Gavin Mooney entered my life in the mid
1980s when he addressed the Sydney PHA conference entitled Just Health.
What does equity mean, he asked us? Same cash-for-health for everyone? Same opportunity for access to care for everyone? Same outcome after treatment for
everyone? His challenging,
clarifying, provocative style remained during the 25 years I knew him.
Gavin’s concern was always with the ethical
quality of equity, which he came to summarise in relation to health, as equal
access to equal care for equal need.
He developed with other health economists including Culyer the concepts
of vertical equity (positive discrimination for those in unequal circumstances)

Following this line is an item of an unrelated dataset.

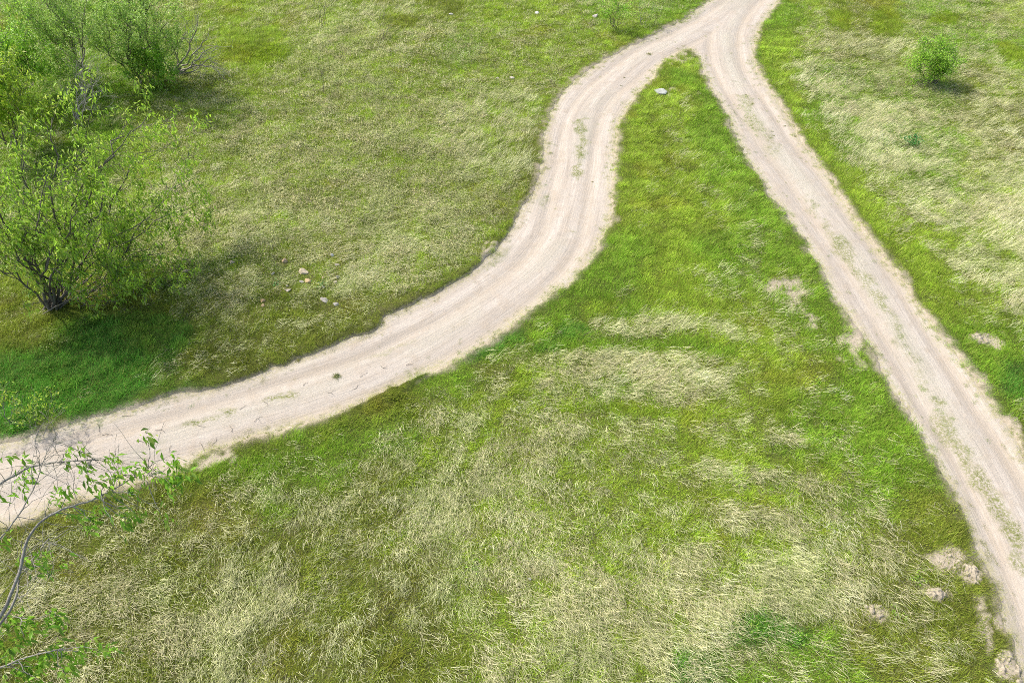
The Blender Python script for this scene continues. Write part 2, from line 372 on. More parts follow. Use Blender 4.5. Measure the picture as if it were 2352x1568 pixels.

and horizontal equity (giving equal care to those in the same socioeconomic
bracket) as applied to health. He
was a strong communitarian, aligned in many respects with Amartya Sen, and a
deep critic of neoliberalism, as his last book showed. His criticism was his strongest card:
in speaking with him about his final book I asked him “What now? What can we do?” This was far from clear. But a man of
action he could be – witness his interest and work in Indigenous health and
citizen’s juries.
A Scot to the core, and from Glasgow to
boot, I was always surprised not to see him dressed more often in kilt and
sporran. His polemic and critique
were modelled on tossing the caber.
This was a symbol of the way he criticised, assembling his arguments
like a huge wooden pole, heaving the thing up on his shoulder, running and then
letting it fly until it thudded into the ground with a mighty impact.
I have a picture of Gavin in my head,
walking the Valley of the Waters in the Blue Mountains of New South Wales with
us, when our son James was two.
Gavin had him on his shoulders and James, never one then or now to miss
a moment for a politically correct and endearing statement (he is now 19), kept
saying, as was indeed true as we passed cascade after cascade, ‘Bootiful
waterfor!’ Bootiful indeed – a memory I feel fortunate to possess.